Philippine nickel miners are likely to ramp up ore output by next year, but their production capacity is limited by a number of factors, including government-imposed mining curbs, the head of the local industry lobby group said on Wednesday.
The Southeast Asian nation’s nickel ore output may rise in 2020 mining season, but the volume is unlikely to return to the 2014 record-high level of about 50 million tonnes, said Dante Bravo, president of the Philippine Nickel Industry Association.
The Mines and Geoscienses Bureau (MGB), the industry watchdog under the Department of Environment and Natural Resources (DENR), limits the land that miners can develop at any one time under new rules introduced in September last year to protect the environment.
“I don’t think we will return to that level because the DENR has already imposed this area limit that you can mine, and there is no new mine that’s being opened,” Bravo told reporters on the sidelines of a Philippine mining conference.
“We are limited also by the weather,” said Bravo, who is also president of the Philippines’ second-biggest nickel ore exporter Global Ferronickel Holdings Inc.
The mining season in the Philippines usually starts in April and ends in October.
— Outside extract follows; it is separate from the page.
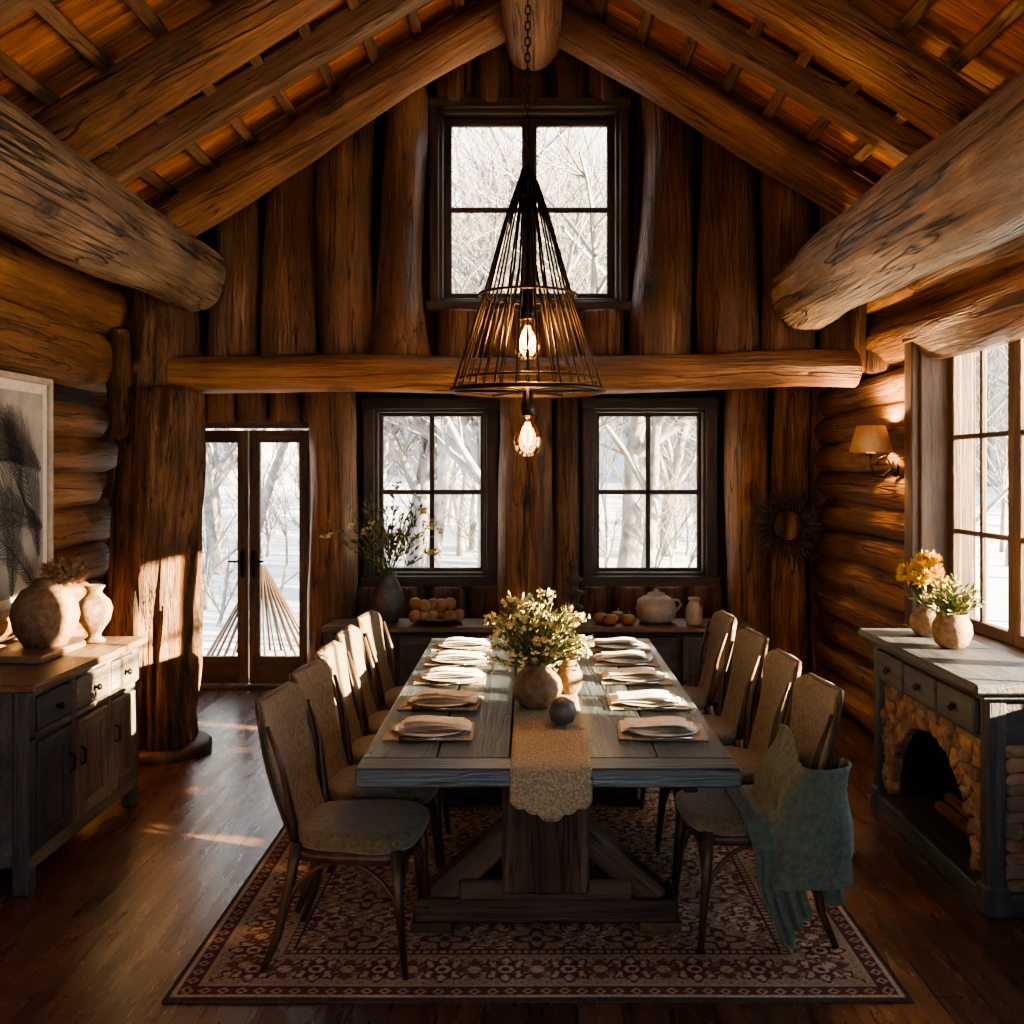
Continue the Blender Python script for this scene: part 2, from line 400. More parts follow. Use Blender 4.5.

Mining and shipping operations are halted towards the end of the year until the first quarter of the following year because of strong rains and winds in the mining region.
The Philippines was the world’s second-largest producer of nickel ore in 2018, selling most of its output to top buyer China.
In 2020, when last year’s top producer Indonesia is due to ban its ore exports, China is expected to rely mainly on nickel ore from the Philippines, according to analysts.
Indonesia said earlier this month it will stop nickel ore exports from Jan. 1, 2020, two years earlier than initially flagged as it speeds up efforts to process more of its resources at home.
Speculation about the ban and the eventual confirmation by Indonesian authorities had fuelled a rally in nickel prices in recent weeks.
“When you have higher prices, even lower grades can be saleable already unlike before,” Bravo said.
“But I won’t say it’s minimal. We’ll see,” he said about the prospective increase in Philippine ore output.
“Each mining company has its own mining plans and, of course, they would want at this time to optimize the use of their resources, so they have to do it carefully,” he said.